PROBLEM STATEMENT: Copy every line of the material below word for word.

PROVIDED MATERIAL:
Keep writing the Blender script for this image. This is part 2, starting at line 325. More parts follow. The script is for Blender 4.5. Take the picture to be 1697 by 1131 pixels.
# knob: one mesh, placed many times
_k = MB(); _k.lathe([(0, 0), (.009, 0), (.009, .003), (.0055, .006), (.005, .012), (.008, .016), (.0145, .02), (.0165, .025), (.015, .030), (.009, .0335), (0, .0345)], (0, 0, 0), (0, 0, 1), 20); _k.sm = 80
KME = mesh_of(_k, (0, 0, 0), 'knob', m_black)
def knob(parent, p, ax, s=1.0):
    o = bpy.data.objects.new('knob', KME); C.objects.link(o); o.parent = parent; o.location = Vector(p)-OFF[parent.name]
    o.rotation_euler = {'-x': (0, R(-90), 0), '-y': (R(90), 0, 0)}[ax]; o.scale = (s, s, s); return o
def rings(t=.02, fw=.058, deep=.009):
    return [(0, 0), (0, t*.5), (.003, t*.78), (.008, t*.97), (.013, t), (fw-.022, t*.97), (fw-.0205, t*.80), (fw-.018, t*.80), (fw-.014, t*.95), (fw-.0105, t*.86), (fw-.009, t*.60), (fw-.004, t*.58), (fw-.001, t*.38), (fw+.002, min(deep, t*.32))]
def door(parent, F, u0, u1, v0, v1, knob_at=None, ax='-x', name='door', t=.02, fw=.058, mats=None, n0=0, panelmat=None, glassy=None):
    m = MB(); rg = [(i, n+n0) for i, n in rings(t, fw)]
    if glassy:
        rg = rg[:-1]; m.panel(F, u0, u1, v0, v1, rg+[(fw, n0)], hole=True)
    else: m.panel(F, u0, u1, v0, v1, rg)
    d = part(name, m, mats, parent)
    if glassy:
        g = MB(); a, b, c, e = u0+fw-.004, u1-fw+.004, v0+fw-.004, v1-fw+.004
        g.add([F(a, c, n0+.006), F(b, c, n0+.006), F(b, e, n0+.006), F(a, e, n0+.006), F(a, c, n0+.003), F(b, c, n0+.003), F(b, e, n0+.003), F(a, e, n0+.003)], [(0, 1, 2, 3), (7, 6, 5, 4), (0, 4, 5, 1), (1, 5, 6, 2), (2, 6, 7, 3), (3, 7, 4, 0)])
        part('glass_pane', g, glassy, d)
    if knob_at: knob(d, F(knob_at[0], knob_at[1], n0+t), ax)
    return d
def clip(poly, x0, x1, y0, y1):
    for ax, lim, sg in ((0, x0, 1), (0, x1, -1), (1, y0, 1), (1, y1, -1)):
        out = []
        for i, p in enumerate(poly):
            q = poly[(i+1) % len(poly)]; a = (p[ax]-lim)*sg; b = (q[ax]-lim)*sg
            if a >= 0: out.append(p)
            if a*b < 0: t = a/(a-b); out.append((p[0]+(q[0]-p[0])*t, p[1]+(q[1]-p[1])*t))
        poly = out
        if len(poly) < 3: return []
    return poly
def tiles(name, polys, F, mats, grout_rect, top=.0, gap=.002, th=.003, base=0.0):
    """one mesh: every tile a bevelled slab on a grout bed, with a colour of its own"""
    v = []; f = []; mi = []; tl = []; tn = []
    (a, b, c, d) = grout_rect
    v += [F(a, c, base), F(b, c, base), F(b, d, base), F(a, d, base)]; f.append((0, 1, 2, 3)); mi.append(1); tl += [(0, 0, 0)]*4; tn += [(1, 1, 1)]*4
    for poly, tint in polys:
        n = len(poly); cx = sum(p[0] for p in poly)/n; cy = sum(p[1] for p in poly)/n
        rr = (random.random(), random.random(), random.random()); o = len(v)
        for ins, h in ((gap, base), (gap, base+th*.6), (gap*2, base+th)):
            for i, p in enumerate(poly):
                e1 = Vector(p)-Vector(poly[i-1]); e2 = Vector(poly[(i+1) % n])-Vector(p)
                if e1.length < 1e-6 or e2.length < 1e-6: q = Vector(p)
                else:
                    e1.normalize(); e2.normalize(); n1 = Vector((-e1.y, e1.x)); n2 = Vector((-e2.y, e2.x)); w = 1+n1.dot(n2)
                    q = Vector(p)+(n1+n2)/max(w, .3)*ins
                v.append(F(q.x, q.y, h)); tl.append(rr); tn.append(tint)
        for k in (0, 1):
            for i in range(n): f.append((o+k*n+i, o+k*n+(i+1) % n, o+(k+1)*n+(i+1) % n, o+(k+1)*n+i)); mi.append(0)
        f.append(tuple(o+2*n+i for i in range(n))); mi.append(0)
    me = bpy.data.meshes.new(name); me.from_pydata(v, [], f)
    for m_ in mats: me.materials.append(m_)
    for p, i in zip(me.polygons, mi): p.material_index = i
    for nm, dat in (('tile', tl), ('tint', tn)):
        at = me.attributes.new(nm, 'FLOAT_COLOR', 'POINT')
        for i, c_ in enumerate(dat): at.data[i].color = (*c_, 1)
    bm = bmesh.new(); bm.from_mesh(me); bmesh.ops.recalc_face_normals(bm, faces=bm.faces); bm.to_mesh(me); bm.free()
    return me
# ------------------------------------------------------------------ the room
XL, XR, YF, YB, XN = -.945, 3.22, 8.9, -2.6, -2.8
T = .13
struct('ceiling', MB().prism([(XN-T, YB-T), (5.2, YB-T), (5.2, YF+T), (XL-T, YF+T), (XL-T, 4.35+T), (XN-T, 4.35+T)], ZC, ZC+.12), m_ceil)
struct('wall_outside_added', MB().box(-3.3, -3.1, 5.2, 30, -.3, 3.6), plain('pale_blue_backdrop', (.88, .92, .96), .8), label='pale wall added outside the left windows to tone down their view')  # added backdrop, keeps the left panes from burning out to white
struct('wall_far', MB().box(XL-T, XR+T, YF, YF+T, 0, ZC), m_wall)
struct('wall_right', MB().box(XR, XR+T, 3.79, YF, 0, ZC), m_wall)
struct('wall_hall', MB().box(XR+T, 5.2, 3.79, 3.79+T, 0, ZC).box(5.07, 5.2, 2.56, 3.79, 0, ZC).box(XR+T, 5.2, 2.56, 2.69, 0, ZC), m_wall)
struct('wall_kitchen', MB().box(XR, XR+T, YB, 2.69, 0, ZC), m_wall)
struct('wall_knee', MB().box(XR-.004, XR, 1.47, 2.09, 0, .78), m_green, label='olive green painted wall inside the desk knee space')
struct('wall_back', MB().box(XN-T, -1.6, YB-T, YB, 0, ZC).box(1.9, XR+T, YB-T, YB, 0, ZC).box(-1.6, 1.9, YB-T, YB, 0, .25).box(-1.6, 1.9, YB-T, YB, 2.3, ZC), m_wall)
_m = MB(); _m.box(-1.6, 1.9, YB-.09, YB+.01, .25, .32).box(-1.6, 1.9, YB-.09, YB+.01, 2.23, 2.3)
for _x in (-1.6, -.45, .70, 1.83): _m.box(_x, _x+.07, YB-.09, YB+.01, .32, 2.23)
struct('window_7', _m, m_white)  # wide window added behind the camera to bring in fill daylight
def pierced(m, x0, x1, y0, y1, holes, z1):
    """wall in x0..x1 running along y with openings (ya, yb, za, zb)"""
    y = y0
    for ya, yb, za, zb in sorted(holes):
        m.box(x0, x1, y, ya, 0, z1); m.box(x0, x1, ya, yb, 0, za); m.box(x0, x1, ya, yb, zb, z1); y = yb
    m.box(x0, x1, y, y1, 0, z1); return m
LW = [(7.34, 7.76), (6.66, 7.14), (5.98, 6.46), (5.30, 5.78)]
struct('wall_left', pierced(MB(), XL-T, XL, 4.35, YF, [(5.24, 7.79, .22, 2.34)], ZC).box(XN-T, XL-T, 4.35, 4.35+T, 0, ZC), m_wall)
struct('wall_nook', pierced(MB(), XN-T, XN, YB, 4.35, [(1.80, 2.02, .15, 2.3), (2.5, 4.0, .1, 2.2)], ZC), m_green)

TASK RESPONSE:
Keep writing the Blender script for this image. This is part 2, starting at line 325. More parts follow. The script is for Blender 4.5. Take the picture to be 1697 by 1131 pixels.
# knob: one mesh, placed many times
_k = MB(); _k.lathe([(0, 0), (.009, 0), (.009, .003), (.0055, .006), (.005, .012), (.008, .016), (.0145, .02), (.0165, .025), (.015, .030), (.009, .0335), (0, .0345)], (0, 0, 0), (0, 0, 1), 20); _k.sm = 80
KME = mesh_of(_k, (0, 0, 0), 'knob', m_black)
def knob(parent, p, ax, s=1.0):
    o = bpy.data.objects.new('knob', KME); C.objects.link(o); o.parent = parent; o.location = Vector(p)-OFF[parent.name]
    o.rotation_euler = {'-x': (0, R(-90), 0), '-y': (R(90), 0, 0)}[ax]; o.scale = (s, s, s); return o
def rings(t=.02, fw=.058, deep=.009):
    return [(0, 0), (0, t*.5), (.003, t*.78), (.008, t*.97), (.013, t), (fw-.022, t*.97), (fw-.0205, t*.80), (fw-.018, t*.80), (fw-.014, t*.95), (fw-.0105, t*.86), (fw-.009, t*.60), (fw-.004, t*.58), (fw-.001, t*.38), (fw+.002, min(deep, t*.32))]
def door(parent, F, u0, u1, v0, v1, knob_at=None, ax='-x', name='door', t=.02, fw=.058, mats=None, n0=0, panelmat=None, glassy=None):
    m = MB(); rg = [(i, n+n0) for i, n in rings(t, fw)]
    if glassy:
        rg = rg[:-1]; m.panel(F, u0, u1, v0, v1, rg+[(fw, n0)], hole=True)
    else: m.panel(F, u0, u1, v0, v1, rg)
    d = part(name, m, mats, parent)
    if glassy:
        g = MB(); a, b, c, e = u0+fw-.004, u1-fw+.004, v0+fw-.004, v1-fw+.004
        g.add([F(a, c, n0+.006), F(b, c, n0+.006), F(b, e, n0+.006), F(a, e, n0+.006), F(a, c, n0+.003), F(b, c, n0+.003), F(b, e, n0+.003), F(a, e, n0+.003)], [(0, 1, 2, 3), (7, 6, 5, 4), (0, 4, 5, 1), (1, 5, 6, 2), (2, 6, 7, 3), (3, 7, 4, 0)])
        part('glass_pane', g, glassy, d)
    if knob_at: knob(d, F(knob_at[0], knob_at[1], n0+t), ax)
    return d
def clip(poly, x0, x1, y0, y1):
    for ax, lim, sg in ((0, x0, 1), (0, x1, -1), (1, y0, 1), (1, y1, -1)):
        out = []
        for i, p in enumerate(poly):
            q = poly[(i+1) % len(poly)]; a = (p[ax]-lim)*sg; b = (q[ax]-lim)*sg
            if a >= 0: out.append(p)
            if a*b < 0: t = a/(a-b); out.append((p[0]+(q[0]-p[0])*t, p[1]+(q[1]-p[1])*t))
        poly = out
        if len(poly) < 3: return []
    return poly
def tiles(name, polys, F, mats, grout_rect, top=.0, gap=.002, th=.003, base=0.0):
    """one mesh: every tile a bevelled slab on a grout bed, with a colour of its own"""
    v = []; f = []; mi = []; tl = []; tn = []
    (a, b, c, d) = grout_rect
    v += [F(a, c, base), F(b, c, base), F(b, d, base), F(a, d, base)]; f.append((0, 1, 2, 3)); mi.append(1); tl += [(0, 0, 0)]*4; tn += [(1, 1, 1)]*4
    for poly, tint in polys:
        n = len(poly); cx = sum(p[0] for p in poly)/n; cy = sum(p[1] for p in poly)/n
        rr = (random.random(), random.random(), random.random()); o = len(v)
        for ins, h in ((gap, base), (gap, base+th*.6), (gap*2, base+th)):
            for i, p in enumerate(poly):
                e1 = Vector(p)-Vector(poly[i-1]); e2 = Vector(poly[(i+1) % n])-Vector(p)
                if e1.length < 1e-6 or e2.length < 1e-6: q = Vector(p)
                else:
                    e1.normalize(); e2.normalize(); n1 = Vector((-e1.y, e1.x)); n2 = Vector((-e2.y, e2.x)); w = 1+n1.dot(n2)
                    q = Vector(p)+(n1+n2)/max(w, .3)*ins
                v.append(F(q.x, q.y, h)); tl.append(rr); tn.append(tint)
        for k in (0, 1):
            for i in range(n): f.append((o+k*n+i, o+k*n+(i+1) % n, o+(k+1)*n+(i+1) % n, o+(k+1)*n+i)); mi.append(0)
        f.append(tuple(o+2*n+i for i in range(n))); mi.append(0)
    me = bpy.data.meshes.new(name); me.from_pydata(v, [], f)
    for m_ in mats: me.materials.append(m_)
    for p, i in zip(me.polygons, mi): p.material_index = i
    for nm, dat in (('tile', tl), ('tint', tn)):
        at = me.attributes.new(nm, 'FLOAT_COLOR', 'POINT')
        for i, c_ in enumerate(dat): at.data[i].color = (*c_, 1)
    bm = bmesh.new(); bm.from_mesh(me); bmesh.ops.recalc_face_normals(bm, faces=bm.faces); bm.to_mesh(me); bm.free()
    return me
# ------------------------------------------------------------------ the room
XL, XR, YF, YB, XN = -.945, 3.22, 8.9, -2.6, -2.8
T = .13
struct('ceiling', MB().prism([(XN-T, YB-T), (5.2, YB-T), (5.2, YF+T), (XL-T, YF+T), (XL-T, 4.35+T), (XN-T, 4.35+T)], ZC, ZC+.12), m_ceil)
struct('wall_outside_added', MB().box(-3.3, -3.1, 5.2, 30, -.3, 3.6), plain('pale_blue_backdrop', (.88, .92, .96), .8), label='pale wall added outside the left windows to tone down their view')  # added backdrop, keeps the left panes from burning out to white
struct('wall_far', MB().box(XL-T, XR+T, YF, YF+T, 0, ZC), m_wall)
struct('wall_right', MB().box(XR, XR+T, 3.79, YF, 0, ZC), m_wall)
struct('wall_hall', MB().box(XR+T, 5.2, 3.79, 3.79+T, 0, ZC).box(5.07, 5.2, 2.56, 3.79, 0, ZC).box(XR+T, 5.2, 2.56, 2.69, 0, ZC), m_wall)
struct('wall_kitchen', MB().box(XR, XR+T, YB, 2.69, 0, ZC), m_wall)
struct('wall_knee', MB().box(XR-.004, XR, 1.47, 2.09, 0, .78), m_green, label='olive green painted wall inside the desk knee space')
struct('wall_back', MB().box(XN-T, -1.6, YB-T, YB, 0, ZC).box(1.9, XR+T, YB-T, YB, 0, ZC).box(-1.6, 1.9, YB-T, YB, 0, .25).box(-1.6, 1.9, YB-T, YB, 2.3, ZC), m_wall)
_m = MB(); _m.box(-1.6, 1.9, YB-.09, YB+.01, .25, .32).box(-1.6, 1.9, YB-.09, YB+.01, 2.23, 2.3)
for _x in (-1.6, -.45, .70, 1.83): _m.box(_x, _x+.07, YB-.09, YB+.01, .32, 2.23)
struct('window_7', _m, m_white)  # wide window added behind the camera to bring in fill daylight
def pierced(m, x0, x1, y0, y1, holes, z1):
    """wall in x0..x1 running along y with openings (ya, yb, za, zb)"""
    y = y0
    for ya, yb, za, zb in sorted(holes):
        m.box(x0, x1, y, ya, 0, z1); m.box(x0, x1, ya, yb, 0, za); m.box(x0, x1, ya, yb, zb, z1); y = yb
    m.box(x0, x1, y, y1, 0, z1); return m
LW = [(7.34, 7.76), (6.66, 7.14), (5.98, 6.46), (5.30, 5.78)]
struct('wall_left', pierced(MB(), XL-T, XL, 4.35, YF, [(5.24, 7.79, .22, 2.34)], ZC).box(XN-T, XL-T, 4.35, 4.35+T, 0, ZC), m_wall)
struct('wall_nook', pierced(MB(), XN-T, XN, YB, 4.35, [(1.80, 2.02, .15, 2.3), (2.5, 4.0, .1, 2.2)], ZC), m_green)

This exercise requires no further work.